How do bands go about writing songs? Common sense dictates they come up with riffs that are built out into fuller arrangements, then paired with words that reflect and are deepened by the music. That’s not how Lorna Shore operate. It’s fair to say their creative workflow is a little more strange, and given that the making of I Feel The Everblack Festering Within Me is the longest time this iteration has ever spent in the studio, there was plenty of space for what some might consider rather hippy-dippy practices.
“We all sit down and ask, ‘What kind of vibe do we want?’” reveals Will. “Even if you have to describe it as a physical object or a verb, it doesn’t matter.”
How, in practice, did that lead them to a track like the incessantly aggressive War Machine?
“Someone would have said the vibe is ‘angry’,” explains Will of a process that essentially sounds like word association. “Someone might then say ‘gun’, then ‘boom’, then ‘explosion’, and eventually we’d get to War Machine. We’d write all these ideas down on a big moodboard on the wall with words and pictures to encapsulate each song idea, then we’d all go into our corners and fucking hash it out. Adam would have his guitar, as musically we’d have to start somewhere, and we’d present to ‘the class’ at the end of the day, and give notes on each other’s stuff.”

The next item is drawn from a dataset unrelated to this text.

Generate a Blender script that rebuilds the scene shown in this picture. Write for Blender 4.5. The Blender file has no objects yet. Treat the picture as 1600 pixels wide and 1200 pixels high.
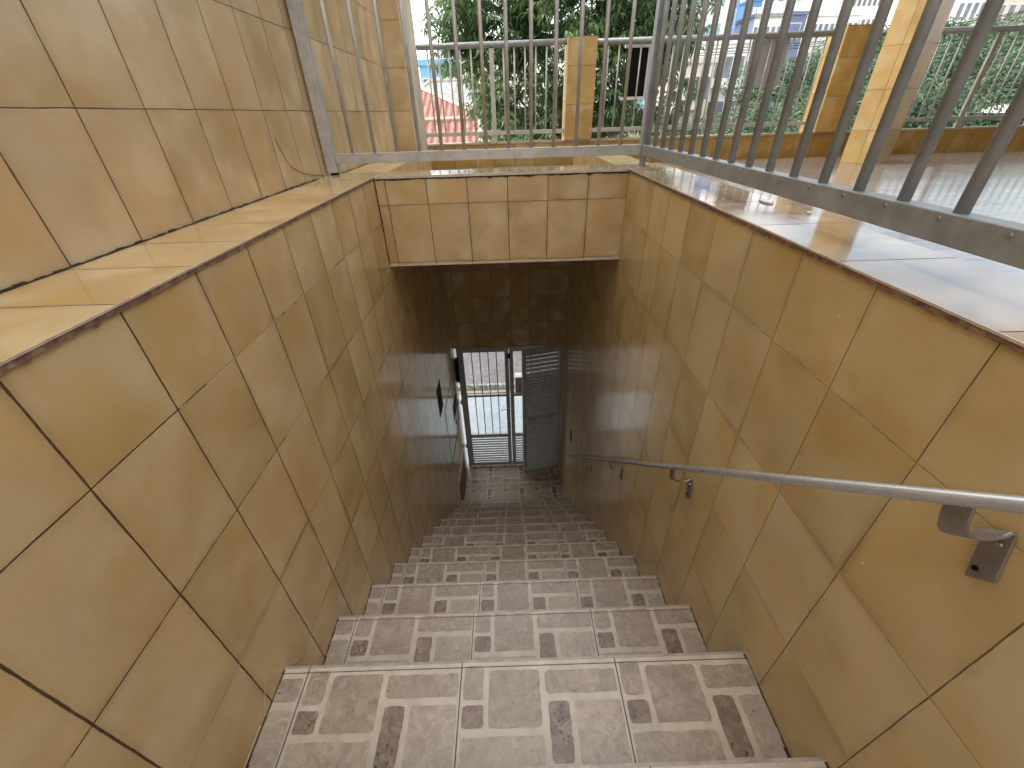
import bpy, math, random
from mathutils import Vector, Matrix
R=math.radians
rnd=random.Random(7)
scn=bpy.context.scene
col=scn.collection
# ------------------------------------------------------------------ camera (eye at the origin, z=0)
F_PX,PITCH,ROLL,YAW=642.02,.5834,-.0317,.0016
cF=Vector((math.sin(YAW)*math.cos(PITCH),math.cos(YAW)*math.cos(PITCH),-math.sin(PITCH)))
cR=Vector((math.cos(YAW),-math.sin(YAW),0)); cU=cR.cross(cF)
cR,cU=math.cos(ROLL)*cR+math.sin(ROLL)*cU,-math.sin(ROLL)*cR+math.cos(ROLL)*cU
cam=bpy.data.cameras.new('camera'); cam.sensor_width=36; cam.lens=36*F_PX/1600; cam.clip_start=.02; cam.clip_end=2000
co=bpy.data.objects.new('camera',cam); col.objects.link(co)
m=Matrix((cR,cU,-cF)).transposed().to_4x4(); co.matrix_world=m; scn.camera=co
def at(u,v,Y):
    d=(u-800)/F_PX*cR-(v-600)/F_PX*cU+cF
    return d*(Y/d.y)
# ------------------------------------------------------------------ object helpers
def tag(o,label=None,cat=None,group=None,kind=None):
    if label: o['label']=label
    if cat: o['category']=cat
    if group: o['group']=group
    if kind: o['kind']=kind
    return o
def empty(name,loc,label=None,cat=None,group=None):
    o=bpy.data.objects.new(name,None); o.location=loc; o.empty_display_size=.1; col.objects.link(o); o['org']=list(loc)
    return tag(o,label,cat,group)
class MB:
    def __init__(s): s.v=[];s.f=[];s.m=[];s.uv={}
    def poly(s,pts,mi=0,uv=None):
        i=len(s.v); s.v+= [tuple(p) for p in pts]; s.f.append(tuple(range(i,i+len(pts)))); s.m.append(mi)
        if uv: s.uv[len(s.f)-1]=uv
        return s
    def box(s,x0,x1,y0,y1,z0,z1,mi=0,M=None):
        p=[Vector((x,y,z)) for z in (z0,z1) for y in (y0,y1) for x in (x0,x1)]
        if M is not None: p=[M@q for q in p]
        i=len(s.v); s.v+=[tuple(q) for q in p]
        for f in ((0,2,3,1),(4,5,7,6),(0,1,5,4),(2,6,7,3),(0,4,6,2),(1,3,7,5)):
            s.f.append(tuple(i+k for k in f)); s.m.append(mi)
        return s
    def tube(s,pts,r,n=10,mi=0,caps=True,flat=1.0):
        pts=[Vector(p) for p in pts]; rs=r if isinstance(r,(list,tuple)) else [r]*len(pts)
        i0=len(s.v); prev=None
        for k,p in enumerate(pts):
            if k==0: t=pts[1]-p
            elif k==len(pts)-1: t=p-pts[k-1]
            else: t=(pts[k+1]-p).normalized()+(p-pts[k-1]).normalized()
            t.normalize()
            if prev is None:
                a=Vector((0,0,1)) if abs(t.z)<.9 else Vector((1,0,0)); prev=t.cross(a).normalized()
            x=(prev-t*prev.dot(t)).normalized(); y=t.cross(x); prev=x
            for j in range(n):
                a=2*math.pi*j/n; s.v.append(tuple(p+rs[k]*(math.cos(a)*x+flat*math.sin(a)*y)))
        for k in range(len(pts)-1):
            for j in range(n):
                a=i0+k*n+j; b=i0+k*n+(j+1)%n
                s.f.append((a,b,b+n,a+n)); s.m.append(mi)
        if caps:
            s.f.append(tuple(i0+j for j in reversed(range(n)))); s.m.append(mi)
            e=i0+(len(pts)-1)*n; s.f.append(tuple(e+j for j in range(n))); s.m.append(mi)
        return s
    def build(s,name,mats,parent=None,org=None,smooth=False,bevel=0,seg=2):
        if not isinstance(mats,(list,tuple)): mats=[mats]
        root=parent
        while root is not None and 'org' not in root: root=root.parent
        if root is not None: O=Vector(root['org'])
        else:
            if org is None:
                xs=[v[0] for v in s.v];ys=[v[1] for v in s.v];zs=[v[2] for v in s.v]
                org=((min(xs)+max(xs))/2,(min(ys)+max(ys))/2,min(zs))
            O=Vector(org)
        me=bpy.data.meshes.new(name)
        me.from_pydata([tuple(Vector(v)-O) for v in s.v],[],s.f)
        for mt in mats: me.materials.append(mt)
        me.polygons.foreach_set('material_index',s.m)
        uvl=me.uv_layers.new(name='UVMap')
        me.update()
        for p in me.polygons:
            n=p.normal
            own=s.uv.get(p.index)
            ax=max(range(3),key=lambda k:abs(n[k]))
            for q,li in enumerate(p.loop_indices):
                if own: uvl.data[li].uv=own[q]; continue
                v=s.v[me.loops[li].vertex_index]
                uvl.data[li].uv=((v[1],v[2]),(v[0],v[2]),(v[0],v[1]))[ax]
        if smooth:
            for p in me.polygons: p.use_smooth=True
        o=bpy.data.objects.new(name,me); col.objects.link(o)
        if parent is not None: o.parent=parent
        else: o.location=O; o['org']=list(O)
        if bevel:
            b=o.modifiers.new('bevel','BEVEL'); b.width=bevel; b.segments=seg; b.limit_method='ANGLE'; b.angle_limit=R(40)
        return o
def copy_tree(o,parent=None):
    c=o.copy(); col.objects.link(c); c.parent=parent
    for ch in list(o.children): copy_tree(ch,c)
    return c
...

While this doesn’t sound like the most sophisticated way of doing things, and it’s unclear whether the chaos is down to methodology or Will’s excitable way of describing it, there’s no arguing that the end justifies the means. By having the members of Lorna Shore articulate what they want to convey with their music, with five individuals pitching in, it encourages a greater degree of nuance.

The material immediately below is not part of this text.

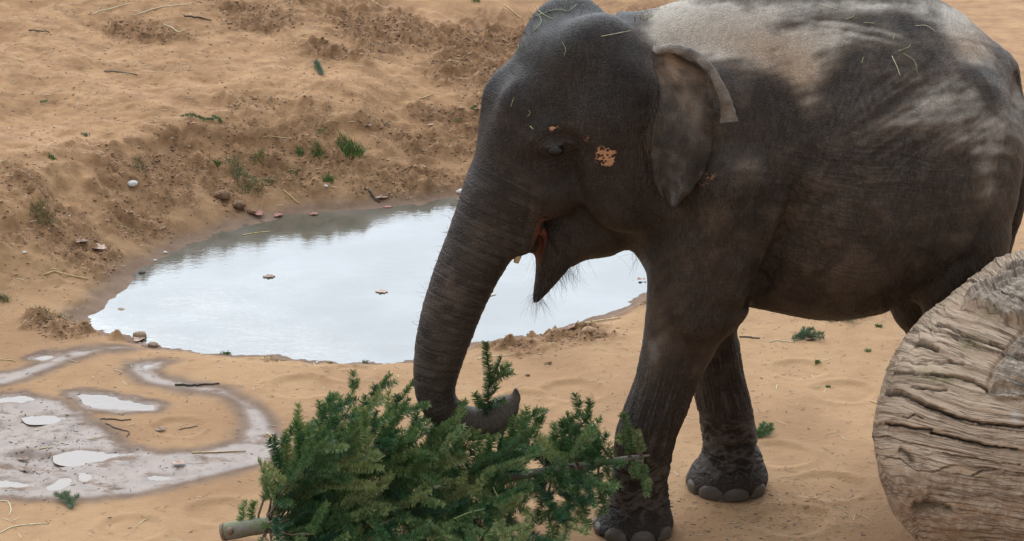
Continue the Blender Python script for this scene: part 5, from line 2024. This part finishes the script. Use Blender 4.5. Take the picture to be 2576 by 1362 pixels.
def flat_sprig(pix_stems, label, tone, mat=None, ln=.020, lift=.008, dens=1900):
    st = []
    for pix in pix_stems:
        P = catmull([ground_pt(u, v) for u, v in pix], 7)
        P = drape(P, lift)
        P[:, 2] += np.linspace(0, .012, 7) * rng.uniform(.3, 1.5)
        st.append(P)
    return sprig('fir_sprig', st, label, tone, mat, dens, ln)


flat_sprig([[(184, 1284), (172, 1266), (160, 1254)], [(180, 1276), (160, 1264), (140, 1256)], [(178, 1272), (190, 1266), (200, 1262)], [(176, 1270), (168, 1256), (172, 1246)]], 'light green fir sprig on sand below the wet mud', .75, palefir)
flat_sprig([[(540, 303), (500, 302), (455, 303)], [(560, 314), (545, 306), (535, 300)]], 'dark flat two-armed fir sprig on the left slope', .25, None, .013)
flat_sprig([[(812, 192), (800, 178), (792, 166)], [(810, 188), (800, 172), (796, 164)]], 'pale dry fir sprig on the slope above the pond', .7, palefir)
flat_sprig([[(1990, 858), (2030, 850), (2070, 850)], [(2010, 856), (2030, 842), (2045, 838)], [(2030, 852), (2050, 856), (2072, 860)], [(2005, 856), (2020, 848), (2022, 840)]], 'bluish green flat fir sprig on sand right of the far foreleg', .5, palefir)
flat_sprig([[(2080, 810), (2120, 804), (2160, 800)], [(2110, 808), (2140, 800), (2196, 796)], [(2100, 808), (2115, 798), (2120, 790)], [(2130, 806), (2145, 810), (2150, 815)]], 'dark fir sprig half hidden behind the belly', .35)
flat_sprig([[(1898, 1106), (1920, 1092), (1940, 1080)], [(1905, 1102), (1925, 1098), (1942, 1092)], [(1905, 1102), (1915, 1088), (1922, 1078)]], 'single dark green fir sprig on sand behind the far forefoot', .3)
flat_sprig([[(1144, 310), (1158, 312)]], 'thumb sized dark fir tip on the slope near the brow', .3, None, .010)
flat_sprig([[(100, 262), (122, 264)]], 'short bluish fir tip far left on the slope', .3, None, .010)

# straws that fell on the elephant and in the fir
HAY = [
    ([(1340, 45), (1400, 25), (1430, 30), (1450, 12)], 'green hay stalk across the top of the far head dome', .0022),
    ([(1342, 80), (1362, 58), (1358, 40)], 'hay stalk hanging over the front of the crown', .002),
    ([(1355, 28), (1372, 40), (1392, 50)], 'short green hay wisp at the front of the crown', .002),
    ([(1512, 92), (1546, 86), (1586, 78)], 'yellow hay stalk lying behind the near head dome', .002),
    ([(1420, 140), (1424, 125), (1416, 108)], 'curled green hay wisp on the side of the head', .0016),
    ([(1300, 135), (1306, 118), (1300, 108)], 'thin green hay wisp on the forehead edge', .0016),
    ([(1285, 270), (1290, 255), (1294, 245)], 'short hay stub on the front of the face', .0016),
    ([(1334, 318), (1342, 326)], 'pale green leaf bit above the eye', .004),
    ([(1326, 293), (1334, 285), (1330, 278)], 'small green hook of hay above the brow', .0018),
    ([(1616, 50), (1634, 44), (1645, 40)], 'short hay stalk where the head meets the neck', .0025),
    ([(2062, 12), (2090, 20), (2106, 24)], 'yellow hay stalk at the top of the back', .002),
    ([(2172, 58), (2200, 60)], 'greenish hay piece on the middle of the back', .0022),
    ([(2244, 142), (2256, 170), (2264, 193)], 'longest yellow hay stalk on the flank', .0024),
    ([(2246, 100), (2250, 86)], 'short upright hay bit on the upper flank', .0022),
    ([(2272, 135), (2300, 155), (2308, 190)], 'bent green hay stalk on the hip', .0018),
    ([(2258, 130), (2284, 120), (2290, 112)], 'thin green hay stalk above the bent one on the hip', .0018),
    ([(2302, 66), (2330, 66), (2354, 82)], 'brown hay stalk on the rump', .0018),
    ([(2124, 50), (2145, 44), (2150, 36)], 'forked hay stalk high on the back', .0018),
    ([(2168, 160), (2172, 145)], 'short green hay crumb on the ribs', .002),
]
for pix, lab, r in HAY:
    P = []
    for u, v in catmull(np.array(pix, float), 8):
        q, nn = on_skin(u, v)
        if q is not None: P.append(q + nn * (r + .001))
    if len(P) > 2:
        r *= .62
        b = MB(); b.tube(np.array(P), [r, r, r * .6], 5)
        b.build('hay_stalk', haymat if 'yellow' not in lab and 'brown' not in lab else strawpale, None, label=lab, category='hay')
for pix, lab in [([(1002, 1110, -.42), (1050, 1108, -.42), (1070, 1128, -.43)], 'pale hay stalk lying on the upper left of the fir'),
                 ([(1140, 1306, -.72), (1180, 1290, -.72), (1220, 1280, -.72)], 'thin green hay stalk across the middle of the fir'),
                 ([(1240, 1225, -.66), (1270, 1290, -.7), (1300, 1362, -.72)], 'long arched grass stalk over the front of the fir'),
                 ([(1395, 1238, -.66), (1430, 1260, -.66), (1460, 1295, -.66)], 'thin hay stalk on the right half of the fir')]:
    b = MB(); b.tube(catmull([W(*q) for q in pix], 10), [.0022, .002, .0012], 5)
    b.build('hay_stalk', strawpale if 'pale' in lab else haymat, None, label=lab, category='hay')

# ---- masses: soil clods, straw slivers, needles and crumbs
bm = bmesh.new(); bmesh.ops.create_icosphere(bm, subdivisions=1, radius=1)
ICV = np.array([q.co[:] for q in bm.verts]); ICF = np.array([[v_.index for v_ in f.verts] for f in bm.faces]); bm.free()


def scatter_blobs(name, pts, sizes, mat, flat=(1, 1, .6)):
    n = len(pts)
    k_ = len(ICV)
    R = rng.uniform(.65, 1.25, (n, k_, 1)) * ICV[None] * sizes[:, None, None] * np.array(flat)
    a = rng.uniform(0, 6.28, n); c, s_ = np.cos(a), np.sin(a)
    X = R[..., 0] * c[:, None] - R[..., 1] * s_[:, None]; Y = R[..., 0] * s_[:, None] + R[..., 1] * c[:, None]
    V = np.stack([X + pts[:, None, 0], Y + pts[:, None, 1], R[..., 2] + pts[:, None, 2]], -1).reshape(-1, 3)
    F = (ICF[None] + (np.arange(n) * k_)[:, None, None]).reshape(-1, 3)
    obj(name, new_mesh(name, V, F, False), mat, kind='stuff')


sel = np.nonzero((np.abs(fx) < 3.0) & (fy > -.7) & (fy < 5.9) & (PD > .04))[0]


def pick(weight, n):
    w = np.clip(weight[sel], 0, None); w = w / w.sum()
    i = sel[rng.choice(len(sel), n, p=w)]
    x = fx[i] + rng.uniform(-.008, .008, n); y = fy[i] + rng.uniform(-.008, .008, n)
    return np.stack([x, y, lerp_grid(GROUND_H, x, y)], 1)


q = pick(loose ** 2, 9000); s_ = .0026 + .009 * rng.random(len(q)) ** 6
scatter_blobs('soil_clods', q + np.array([0, 0, .002]), s_, clodmat)
q = pick(loose + .25 * rough_far, 7000); s_ = .0022 + .008 * rng.random(len(q)) ** 6
scatter_blobs('dry_soil_crumbs', q + np.array([0, 0, .001]), s_, clodlite)
q = pick(.12 + .5 * rough_far * sstep(-.2, .4, n3) + mud * 2 + np.exp(-(((fx - 1.1) / .35) ** 2 + ((fy + .1) / .25) ** 2)), 5200); s_ = .002 + .005 * rng.random(len(q)) ** 3
scatter_blobs('dark_crumbs', q, s_, stickmat, (1.8, .6, .4))


def scatter_slivers(name, pts, lens, wid, mat):
    n = len(pts)
    a = rng.normal(0, .7, n) + np.where(rng.random(n) < .5, 0, math.pi)
    d = np.stack([np.cos(a), np.sin(a), rng.normal(0, .06, n)], 1); e = np.stack([-np.sin(a), np.cos(a), 0 * a], 1)
    L_ = lens[:, None] / 2; w = wid
    c = pts + np.array([0, 0, .003])
    up = np.array([0, 0, w * .9])
    V = np.stack([c - d * L_ - e * w, c - d * L_ + e * w, c + d * L_ + e * w, c + d * L_ - e * w, c - d * L_ + up, c + d * L_ + up], 1).reshape(-1, 3)
    k_ = (np.arange(n) * 6)[:, None, None]
    F = (np.array([[0, 3, 5], [0, 5, 4], [1, 4, 5], [1, 5, 2], [0, 4, 1], [3, 2, 5], [0, 1, 2], [0, 2, 3]])[None] + k_).reshape(-1, 3)
    obj(name, new_mesh(name, V, F, False), mat, kind='stuff')


q = pick(.7 + .5 * rough_far, 760)
scatter_slivers('straw_litter', q, rng.uniform(.012, .06, len(q)), .0013, strawpale)
q = pick(.25 + 2.2 * np.exp(-(((fx - 1.0) / .45) ** 2 + ((fy + .05) / .3) ** 2)) + .2 * rough_far, 4200)
scatter_slivers('needle_litter', q, rng.uniform(.008, .03, len(q)), .0009, simple('brown_needles', (.06, .05, .028, 1), (.13, .10, .055, 1)))
q = pick(.3 + rough_far, 260)
scatter_blobs('pale_grit', q, .0025 + .004 * rng.random(len(q)) ** 2, stonemat)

“It allows us to change things up, in the same way that, say, Gojira will have a fucking heavy song one moment and an ambient one the next,” continues Will. “I want that. I don’t think things have to be super-dark all the time. That’s not who we are as people. I think this is the most human version of anything we’ve ever put out. It’s all based on real stories and feelings that we’ve all experienced, individually or together, which we’ve never done before.”

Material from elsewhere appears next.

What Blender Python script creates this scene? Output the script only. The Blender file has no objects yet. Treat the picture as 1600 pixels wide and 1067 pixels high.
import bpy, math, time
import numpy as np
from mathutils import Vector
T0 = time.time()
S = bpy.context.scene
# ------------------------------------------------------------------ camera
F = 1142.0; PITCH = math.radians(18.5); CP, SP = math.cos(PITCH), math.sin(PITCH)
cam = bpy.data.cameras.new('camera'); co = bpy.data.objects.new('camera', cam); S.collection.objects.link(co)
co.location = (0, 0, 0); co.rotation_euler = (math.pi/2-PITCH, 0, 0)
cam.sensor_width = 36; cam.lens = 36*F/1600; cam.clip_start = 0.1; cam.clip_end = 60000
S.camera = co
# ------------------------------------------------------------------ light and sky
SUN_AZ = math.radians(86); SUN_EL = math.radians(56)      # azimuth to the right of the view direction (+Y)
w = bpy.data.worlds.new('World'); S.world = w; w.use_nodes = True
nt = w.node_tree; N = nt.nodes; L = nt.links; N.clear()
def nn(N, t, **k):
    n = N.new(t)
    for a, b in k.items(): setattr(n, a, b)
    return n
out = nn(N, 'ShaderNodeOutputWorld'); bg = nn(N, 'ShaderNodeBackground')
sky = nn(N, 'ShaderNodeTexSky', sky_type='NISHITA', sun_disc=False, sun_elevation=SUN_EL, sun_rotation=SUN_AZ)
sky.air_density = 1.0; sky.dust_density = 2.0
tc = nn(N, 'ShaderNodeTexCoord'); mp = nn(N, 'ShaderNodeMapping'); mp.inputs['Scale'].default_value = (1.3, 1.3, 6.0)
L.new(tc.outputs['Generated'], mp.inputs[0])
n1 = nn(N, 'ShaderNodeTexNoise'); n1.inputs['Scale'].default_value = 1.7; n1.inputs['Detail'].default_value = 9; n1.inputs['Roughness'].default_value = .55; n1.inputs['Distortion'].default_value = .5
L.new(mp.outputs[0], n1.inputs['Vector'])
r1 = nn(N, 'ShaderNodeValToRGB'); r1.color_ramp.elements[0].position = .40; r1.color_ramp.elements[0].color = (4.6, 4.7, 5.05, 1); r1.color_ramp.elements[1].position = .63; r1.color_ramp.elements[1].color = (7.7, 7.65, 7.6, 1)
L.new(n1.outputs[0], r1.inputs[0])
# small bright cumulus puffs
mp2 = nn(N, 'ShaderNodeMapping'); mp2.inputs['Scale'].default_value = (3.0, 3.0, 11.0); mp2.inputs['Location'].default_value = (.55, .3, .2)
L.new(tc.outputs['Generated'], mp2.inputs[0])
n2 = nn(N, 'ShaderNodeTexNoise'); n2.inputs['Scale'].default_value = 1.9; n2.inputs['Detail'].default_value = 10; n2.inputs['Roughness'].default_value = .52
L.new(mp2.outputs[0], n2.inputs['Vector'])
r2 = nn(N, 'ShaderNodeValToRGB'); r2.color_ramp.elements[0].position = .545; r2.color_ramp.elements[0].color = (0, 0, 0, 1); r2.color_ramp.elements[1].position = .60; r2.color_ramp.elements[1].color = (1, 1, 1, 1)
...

As far as navigating this new chapter goes, that’s another question entirely. Will’s aforementioned imposter syndrome means he hasn’t really acclimatised to the breakneck pace of his band’s recent rise.
“I don’t know if it’s this generation or what,” he suggests. “But I remember talking to someone recently about this – when I do something that’s really good, rather than me feeling really good about it, I just move on to the next thing without giving myself a moment to process it. Lorna is growing so fast and there are so many things happening, that it’s hard to keep your hands on the wheel, so sometimes you’ve got to let the wheel just drag you around.”
That feeling that everything’s aligned, that mixture of contentment and satisfaction, is something Will rarely feels. It’s special for him when it does arrive, then, as it forces upon him the self-reflection he rarely entertains.
“I’ll be eating food somewhere, before heading back to the venue,” Will says of the kinds of scenarios when it strikes. “And those are the only things I need to think about at that point: eating and getting back to the venue.
“But I’ll suddenly think, ‘Everything in this moment right now feels immaculate.’”
I Feel The Everblack Festering Within Me is released September 12 via Century Media.